#### TASK OBJECTIVE
Without including any pictures, write out the listing below exactly.

#### MATERIAL PROVIDED
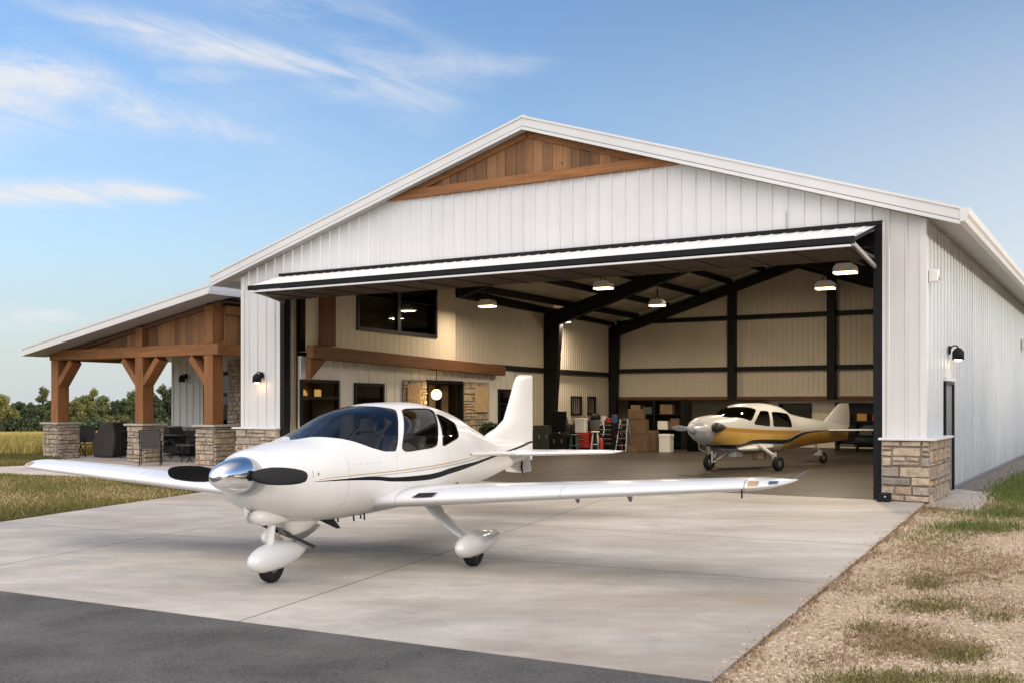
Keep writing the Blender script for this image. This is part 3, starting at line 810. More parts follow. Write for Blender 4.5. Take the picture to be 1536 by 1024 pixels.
def frame(b, depth_k, depth_r, cw0, cw1):
    m_ = MB(); zt = lambda x: runder(x) - .24
    xL = lw(b) + .02; xR = -.33
    kz = zt(xL + cw1)
    m_.prism([(xL, .0), (xL + cw0, .0), (xL + cw1, zt(xL + cw1) - depth_k), (xL + cw1, zt(xL + cw1)), (xL, zt(xL))], 1, b - .13, b + .13)
    m_.prism([(xR, .0), (xR, zt(xR)), (xR - cw1, zt(xR - cw1)), (xR - cw1, zt(xR - cw1) - depth_k), (xR - cw0, .0)], 1, b - .13, b + .13)
    m_.prism([(xL + cw1, zt(xL + cw1) - depth_k), (RX, zt(RX) - depth_r), (RX, zt(RX)), (xL + cw1, zt(xL + cw1))], 1, b - .12, b + .12)
    m_.prism([(RX, zt(RX) - depth_r), (xR - cw1, zt(xR - cw1) - depth_k), (xR - cw1, zt(xR - cw1)), (RX, zt(RX))], 1, b - .12, b + .12)
    return m_.build('steel_frame', M['black_steel'], hangar)
frame(14.4, .55, .40, .36, .66); frame(20.55, .45, .35, .30, .42)
mb = MB()                                                  # rafter of the first bay carried on the quarters
zt = lambda x: runder(x) - .24
mb.prism([(-14.6, zt(-14.6) - .3), (RX, zt(RX) - .35), (RX, zt(RX)), (-14.6, zt(-14.6))], 1, 7.3, 7.5)
mb.prism([(RX, zt(RX) - .35), (-.4, zt(-.4) - .3), (-.4, zt(-.4)), (RX, zt(RX))], 1, 7.3, 7.5)
mb.build('rafter', M['black_steel'], hangar)
for a in (10.56, 6.66): mb = MB(); mb.box(-a - .15, -a + .15, BK - .32, BK - .02, 1.86, runder(-a) - .4); mb.build('wind_column', M['black_steel'], hangar)
mb = MB()
def GRT():
    global mb
    mb.build('girt', M['black_steel'], hangar); mb = MB()
mb.box(lw(BK) + .3, -.3, BK - .14, BK - .02, 3.0, 3.17); GRT(); mb.box(lw(BK) + .3, -.3, BK - .13, BK - .02, 5.03, 5.2)
GRT(); mb.bar((lw(9.5) + .07, 9.5, 2.94), (lw(BK) + .07, BK, 2.92), .1, .17)
GRT(); mb.bar((lw(7.9) + .08, 7.9, 5.2), (lw(BK) + .08, BK, 5.15), .14, .3)
mb.build('girt', M['black_steel'], hangar)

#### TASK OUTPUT
Keep writing the Blender script for this image. This is part 3, starting at line 810. More parts follow. Write for Blender 4.5. Take the picture to be 1536 by 1024 pixels.
def frame(b, depth_k, depth_r, cw0, cw1):
    m_ = MB(); zt = lambda x: runder(x) - .24
    xL = lw(b) + .02; xR = -.33
    kz = zt(xL + cw1)
    m_.prism([(xL, .0), (xL + cw0, .0), (xL + cw1, zt(xL + cw1) - depth_k), (xL + cw1, zt(xL + cw1)), (xL, zt(xL))], 1, b - .13, b + .13)
    m_.prism([(xR, .0), (xR, zt(xR)), (xR - cw1, zt(xR - cw1)), (xR - cw1, zt(xR - cw1) - depth_k), (xR - cw0, .0)], 1, b - .13, b + .13)
    m_.prism([(xL + cw1, zt(xL + cw1) - depth_k), (RX, zt(RX) - depth_r), (RX, zt(RX)), (xL + cw1, zt(xL + cw1))], 1, b - .12, b + .12)
    m_.prism([(RX, zt(RX) - depth_r), (xR - cw1, zt(xR - cw1) - depth_k), (xR - cw1, zt(xR - cw1)), (RX, zt(RX))], 1, b - .12, b + .12)
    return m_.build('steel_frame', M['black_steel'], hangar)
frame(14.4, .55, .40, .36, .66); frame(20.55, .45, .35, .30, .42)
mb = MB()                                                  # rafter of the first bay carried on the quarters
zt = lambda x: runder(x) - .24
mb.prism([(-14.6, zt(-14.6) - .3), (RX, zt(RX) - .35), (RX, zt(RX)), (-14.6, zt(-14.6))], 1, 7.3, 7.5)
mb.prism([(RX, zt(RX) - .35), (-.4, zt(-.4) - .3), (-.4, zt(-.4)), (RX, zt(RX))], 1, 7.3, 7.5)
mb.build('rafter', M['black_steel'], hangar)
for a in (10.56, 6.66): mb = MB(); mb.box(-a - .15, -a + .15, BK - .32, BK - .02, 1.86, runder(-a) - .4); mb.build('wind_column', M['black_steel'], hangar)
mb = MB()
def GRT():
    global mb
    mb.build('girt', M['black_steel'], hangar); mb = MB()
mb.box(lw(BK) + .3, -.3, BK - .14, BK - .02, 3.0, 3.17); GRT(); mb.box(lw(BK) + .3, -.3, BK - .13, BK - .02, 5.03, 5.2)
GRT(); mb.bar((lw(9.5) + .07, 9.5, 2.94), (lw(BK) + .07, BK, 2.92), .1, .17)
GRT(); mb.bar((lw(7.9) + .08, 7.9, 5.2), (lw(BK) + .08, BK, 5.15), .14, .3)
mb.build('girt', M['black_steel'], hangar)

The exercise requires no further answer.